Wednesday, 6 November 2013

Pizza with a difference

I don't generally like pizzas. Perhaps I should qualify that, I don't generally like pizzas unless I have made them myself. Bought pizza bases are thick, doughy and rather unpleasant things and I would rather give them a miss personally. I like my pizza bases to be thin and crispy and fresh with a crunch.
Fortunately pizza bases are one of the easiest things to make in the world and my recipe is split into two with one half of the dough wrapped and in the fridge for another night. They are cheap, lovely real frugal good (depending what you put on them) and don't have to be unhealthy because they don't have to be loaded with fatty meat and cheese.
It was with great interest that I watched a River Cottage episode the other day in which Hugh made a simple pizza with no tomato on it. I admit I have never tried this, just usually knocking together a quick tomato sauce, a few veggies and a sprinkling of cheese on mine. This recipe looked like it could go either way, could be incredibly dull, or tantalizingly stupendous. It was - STUPENDOUS.

There are only 4 main ingredients for the topping: onions, spinach, pears and blue cheese.
and 3 minor ones: nutmeg, olive oil, chilli flakes.

Here is the recipe.

Basic pizza base recipe - makes 2 pizza bases, one of which does a large appetite like mine for a main meal

250g strong bread flour
5g salt
5g quick yeast
up to 180ml water.
2 tbs olive oil

Form the above into a dough (you may not need more than about 150ml water to get the desired consistency, but use your noggin) and kneed for 5 - 10 minutes, it really doesn't take long to become stretchy. Leave to prove for an hour and a half approx.
Split in half and roll out one half to make as thin a pizza base as you can manage. If you are not using the other half wrap in film and store in the fridge and use in the next could of days.

Meanwhile while it was proving fry one onion, chopped into rings, until the rings are soft and golden colour and cook some spinach in a tiny amount of water and squeeze out the water after. The original recipe called for some fresh spinach, but I rarely have this in as it is pricey here, I used frozen spinach and about 2 or 3 block is enough.

Peal and chop the pear, pouring on a little olive oil and a shake of freshly grated nutmeg on it, I also added a few chilli flakes.

Get the oven on to it's hottest.

Assemble the pizza: spread the onion and the spinach on the base, arrange the pear over that and then dot with some blue cheese (I used a cheap stilton, but anything would do) here and there - don't need tons of it. another spinkling of olive oil and some ground pepper and you are good to go.

Bake for about 10 to 15 minutes, depending on your oven, until crispy and gorgeous looking.


  1. Like the sound of the base, not sure about the pears.... Will have to try another topping.

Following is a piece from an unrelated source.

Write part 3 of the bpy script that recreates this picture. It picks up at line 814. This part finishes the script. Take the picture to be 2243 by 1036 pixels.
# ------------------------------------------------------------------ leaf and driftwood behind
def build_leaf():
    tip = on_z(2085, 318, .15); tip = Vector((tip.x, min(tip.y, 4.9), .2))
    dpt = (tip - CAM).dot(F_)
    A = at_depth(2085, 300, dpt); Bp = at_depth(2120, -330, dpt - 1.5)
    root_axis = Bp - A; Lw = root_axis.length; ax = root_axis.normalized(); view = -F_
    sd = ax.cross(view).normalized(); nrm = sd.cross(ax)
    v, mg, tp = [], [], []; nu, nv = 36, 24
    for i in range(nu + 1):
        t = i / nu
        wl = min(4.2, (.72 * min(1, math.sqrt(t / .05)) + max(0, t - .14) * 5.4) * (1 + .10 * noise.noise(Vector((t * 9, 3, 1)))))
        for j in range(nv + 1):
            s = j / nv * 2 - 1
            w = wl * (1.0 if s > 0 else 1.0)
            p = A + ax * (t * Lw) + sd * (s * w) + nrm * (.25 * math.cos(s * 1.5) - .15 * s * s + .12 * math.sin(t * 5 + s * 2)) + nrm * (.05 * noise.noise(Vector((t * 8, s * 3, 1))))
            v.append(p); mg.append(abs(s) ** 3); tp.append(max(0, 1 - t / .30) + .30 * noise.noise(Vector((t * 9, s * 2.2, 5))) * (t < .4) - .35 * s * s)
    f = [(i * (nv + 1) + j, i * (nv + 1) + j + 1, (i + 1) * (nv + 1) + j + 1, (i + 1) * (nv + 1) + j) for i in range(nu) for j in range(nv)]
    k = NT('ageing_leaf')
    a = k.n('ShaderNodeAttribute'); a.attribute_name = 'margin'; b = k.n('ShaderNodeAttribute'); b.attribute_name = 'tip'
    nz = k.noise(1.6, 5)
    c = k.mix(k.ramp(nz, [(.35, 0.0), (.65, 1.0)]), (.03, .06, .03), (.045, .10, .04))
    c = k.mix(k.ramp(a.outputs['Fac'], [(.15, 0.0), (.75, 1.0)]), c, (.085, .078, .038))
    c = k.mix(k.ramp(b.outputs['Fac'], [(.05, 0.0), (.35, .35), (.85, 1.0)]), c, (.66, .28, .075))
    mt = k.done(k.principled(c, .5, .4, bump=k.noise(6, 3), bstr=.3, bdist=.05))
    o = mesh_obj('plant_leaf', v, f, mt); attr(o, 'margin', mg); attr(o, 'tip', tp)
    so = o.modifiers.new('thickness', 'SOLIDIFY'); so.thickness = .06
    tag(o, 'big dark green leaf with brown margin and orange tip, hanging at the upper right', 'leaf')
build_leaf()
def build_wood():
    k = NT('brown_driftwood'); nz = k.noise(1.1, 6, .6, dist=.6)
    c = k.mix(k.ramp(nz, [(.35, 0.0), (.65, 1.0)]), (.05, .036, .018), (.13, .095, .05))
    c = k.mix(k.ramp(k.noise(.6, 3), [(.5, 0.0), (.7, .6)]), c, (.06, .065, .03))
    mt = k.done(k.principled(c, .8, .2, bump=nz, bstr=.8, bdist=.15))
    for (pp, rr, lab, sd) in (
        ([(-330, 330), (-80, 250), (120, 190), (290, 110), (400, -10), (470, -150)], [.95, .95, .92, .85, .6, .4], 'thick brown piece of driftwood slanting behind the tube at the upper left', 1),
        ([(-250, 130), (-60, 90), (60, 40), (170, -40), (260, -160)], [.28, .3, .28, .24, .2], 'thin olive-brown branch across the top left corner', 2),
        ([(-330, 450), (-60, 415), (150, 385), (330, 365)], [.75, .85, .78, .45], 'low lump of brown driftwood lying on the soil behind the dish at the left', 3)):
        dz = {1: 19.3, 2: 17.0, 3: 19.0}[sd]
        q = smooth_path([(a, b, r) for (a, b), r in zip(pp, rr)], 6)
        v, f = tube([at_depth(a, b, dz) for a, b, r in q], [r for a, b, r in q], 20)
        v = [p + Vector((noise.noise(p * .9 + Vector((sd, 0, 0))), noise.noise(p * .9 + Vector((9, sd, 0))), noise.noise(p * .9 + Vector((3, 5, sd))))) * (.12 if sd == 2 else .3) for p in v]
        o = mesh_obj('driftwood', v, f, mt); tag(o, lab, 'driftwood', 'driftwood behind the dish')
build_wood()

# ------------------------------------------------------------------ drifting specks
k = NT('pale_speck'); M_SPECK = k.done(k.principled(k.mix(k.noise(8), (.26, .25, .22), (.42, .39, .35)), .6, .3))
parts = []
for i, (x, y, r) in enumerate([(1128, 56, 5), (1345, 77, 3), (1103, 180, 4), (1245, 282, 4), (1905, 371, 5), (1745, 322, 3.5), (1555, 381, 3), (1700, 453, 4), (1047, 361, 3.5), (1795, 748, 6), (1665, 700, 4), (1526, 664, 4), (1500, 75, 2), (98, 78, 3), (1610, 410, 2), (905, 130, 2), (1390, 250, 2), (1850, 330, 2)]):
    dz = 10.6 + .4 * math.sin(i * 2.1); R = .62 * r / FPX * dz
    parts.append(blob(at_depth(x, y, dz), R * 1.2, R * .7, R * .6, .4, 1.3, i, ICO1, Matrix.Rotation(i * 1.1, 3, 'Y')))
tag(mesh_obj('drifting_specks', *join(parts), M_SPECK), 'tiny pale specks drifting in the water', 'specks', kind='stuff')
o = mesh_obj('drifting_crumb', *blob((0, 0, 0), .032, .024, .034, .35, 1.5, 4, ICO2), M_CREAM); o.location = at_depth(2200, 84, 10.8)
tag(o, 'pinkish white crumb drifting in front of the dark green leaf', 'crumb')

Thanks for the recipe.

  2. In Italy, I once has pear and gorgonzola ravioli - the combination of flavours is just perfect - absolutely scrummy.

    1. I've also had this combination before and was pleasantly surprised!

  3. Sounds delicious - must give it a go.

  4. Delurkinng to say Hi
    Homemade pizza is the best, I use the recipe from the skint foodie blog and make double the amount so I always have some dough in the freezer. Also I experiment with various different meats and cheeses as you are only buying a very small amount for the pizza :-)


  5. With pizzas, less is always more. I try to estimate how much cheese I need and then use about half that to get it actually right. Have you ever had Flammkuchen? It's the a similar variation on a pizza that's originally a speciality of the Alsace region. Instead of using a tomato base, you use creme fraiche (or sour cream), thinned with a little milk. So, okay, not quite as healthy as a spinach base. :) The traditional topping is just onions and a few lardons. They come with all sorts of funny toppings these days but the traditional ones are still the best.

  6. What a lovely pizza topping! You could also use some minced lamb, chopped onions and chopped mushrooms as a topping. That`s an Arabic pizza version if you pre-fry the ingredients with some ground pepper and cumin first, then use as topping. Goats cheese crumbled over the lot is also an option. These type of pizzas are often sold in street stalls, pre-cooked and then eaten hot or cold. Very different to the pizzas we are used to in the west, but also very delicious. You only need about 20g of minced lamb (or very lean minced beef) and 2-3 little chestnut mushrooms per pizza. Try it sometime and let me know if you like this.